Is there a more beguiling player in England than Yaya Sanogo? With his gangly frame and occasionally ropey first touch he has resembled a competition winner at times, a mess of limbs in a football kit, a blinking lost child who has been chucked on to the pitch before his time, and he has often been used as a stick to beat Arsène Wenger with ever since he joined Arsenal in July 2013.

And yet he has his fans, Wenger the most notable of them. Arsenal’s manager is a believer and he knows a thing or two about football. His faith in Sanogo has certainly been tested. But there have been little glimpses here and there that if the rough edges can be ironed out of Sanogo’s game, there is a high-grade footballer waiting to emerge. Not yet and probably not for at least a couple of years. But the raw materials – pace, strength and more intelligence than he is given credit for – are there.

Alan Pardew also likes Sanogo. He said he had the “chaos factor” when he joined Crystal Palace on loan, a bit like Heath Ledger’s Joker, and Sanogo certainly makes things happen when is on the pitch. He is a handful, as Southampton discovered to their cost while crashing out of the FA Cup at the hands of a resurgent Palace.

Along with the magnificent Marouane Chamakh, Sanogo ran riot against the stingiest defence in the Premier League, scoring his first goal for Palace in stylish fashion and threatening on several other occasions. He looked good and he can improve. He will not be under the spotlight at Palace and he will get a chance to learn the trade.

“He’s only a young player, he’s only 21,” Pardew said. “It’s difficult to play for Arsenal when you’re 21. Particularly as a striker. You’ve got to learn all those traits. How to hold it in, buy free-kicks. He’s got a great mentor here in Glenn Murray. Glenn is the master of that No9 role in terms of those little tricks that you need.

“He’s going to learn and I think that’s where Arsène Wenger thought it was a good opportunity for him to come on loan and learn how to play that role. He won’t be as good as he was today in every game but so far he’s done terrific.”

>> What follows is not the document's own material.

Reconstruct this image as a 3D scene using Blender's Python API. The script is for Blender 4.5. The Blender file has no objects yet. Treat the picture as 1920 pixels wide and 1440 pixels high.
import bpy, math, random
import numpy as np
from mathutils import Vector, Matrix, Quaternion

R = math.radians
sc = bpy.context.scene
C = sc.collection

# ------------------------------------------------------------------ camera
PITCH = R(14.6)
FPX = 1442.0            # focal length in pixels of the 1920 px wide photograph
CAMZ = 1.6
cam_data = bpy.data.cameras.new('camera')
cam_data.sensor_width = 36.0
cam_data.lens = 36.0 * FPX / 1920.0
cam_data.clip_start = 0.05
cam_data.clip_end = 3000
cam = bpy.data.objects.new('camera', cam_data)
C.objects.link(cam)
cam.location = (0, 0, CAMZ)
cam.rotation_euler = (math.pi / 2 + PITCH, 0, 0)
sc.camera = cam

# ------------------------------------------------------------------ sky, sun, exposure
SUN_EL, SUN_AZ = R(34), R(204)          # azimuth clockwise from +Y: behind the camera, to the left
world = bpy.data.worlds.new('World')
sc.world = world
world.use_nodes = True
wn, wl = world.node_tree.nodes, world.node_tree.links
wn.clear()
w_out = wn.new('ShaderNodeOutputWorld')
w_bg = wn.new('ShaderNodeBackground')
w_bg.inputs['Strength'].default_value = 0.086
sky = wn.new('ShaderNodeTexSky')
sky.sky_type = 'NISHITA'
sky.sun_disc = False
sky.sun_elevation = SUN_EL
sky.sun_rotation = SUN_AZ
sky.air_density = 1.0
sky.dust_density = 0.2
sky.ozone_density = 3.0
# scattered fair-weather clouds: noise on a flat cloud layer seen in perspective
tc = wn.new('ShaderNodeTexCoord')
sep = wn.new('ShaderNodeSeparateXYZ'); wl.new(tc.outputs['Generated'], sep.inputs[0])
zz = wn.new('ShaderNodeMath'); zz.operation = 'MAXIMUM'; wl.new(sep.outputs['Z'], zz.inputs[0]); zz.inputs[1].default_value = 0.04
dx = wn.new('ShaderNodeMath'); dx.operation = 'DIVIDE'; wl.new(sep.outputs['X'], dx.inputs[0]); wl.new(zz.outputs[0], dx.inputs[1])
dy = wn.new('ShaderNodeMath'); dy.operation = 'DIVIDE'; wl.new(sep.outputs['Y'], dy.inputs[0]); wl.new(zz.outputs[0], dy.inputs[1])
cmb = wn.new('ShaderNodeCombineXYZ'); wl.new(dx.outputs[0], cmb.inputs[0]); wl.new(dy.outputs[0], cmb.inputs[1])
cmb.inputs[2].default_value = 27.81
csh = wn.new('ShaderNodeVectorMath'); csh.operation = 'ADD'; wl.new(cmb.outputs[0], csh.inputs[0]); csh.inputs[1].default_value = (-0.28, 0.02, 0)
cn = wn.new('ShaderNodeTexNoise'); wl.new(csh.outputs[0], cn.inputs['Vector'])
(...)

Sanogo was not the only Palace player who caught the eye. The game’s outstanding player was Chamakh, who excelled in his role as a No10, scoring twice in the first half to secure a 3-2 victory for Palace that sent them into the fifth round of the FA Cup.

A hamstring injury had kept Chamakh on the sidelines since 13 December, but there was no rustiness on his return, and Pardew now has a welcome selection headache given that another of his strikers, Dwight Gayle, scored twice in the 3-2 win at Burnley the previous weekend.

“What you try to do is create maximum opportunity for them,” Pardew said. “Sometimes you need a bit of luck. Chamakh getting two goals against Southampton was good individual play. Blimey, I’m going to have some sleepless nights which players should play. That’s a real lovely problem for us.”

Pardew has won all four of his matches since replacing Neil Warnock as manager last month and there was more evidence of his new side’s battling qualities against Southampton. Palace trailed twice against the side who are third in the Premier League, but the Chamakh-Sanogo double act gave them a half-time lead that they refused to relinquish.

The focus remains on survival, although Pardew believes that a cup run could help Palace’s league form. “Now it is just about momentum, keeping momentum and we could lose it at home to Everton,” he said. “We could lose it at Leicester and maybe the Cup might be a place where we bring it back because there is the excitement about that game to come.

“To me it’s like a building block of momentum and if we’ve done OK in to that game it will just build it again and that is the trick to the Premier League or any league, having that belief that you can win any game and at the moment we feel we can, so that’s good.”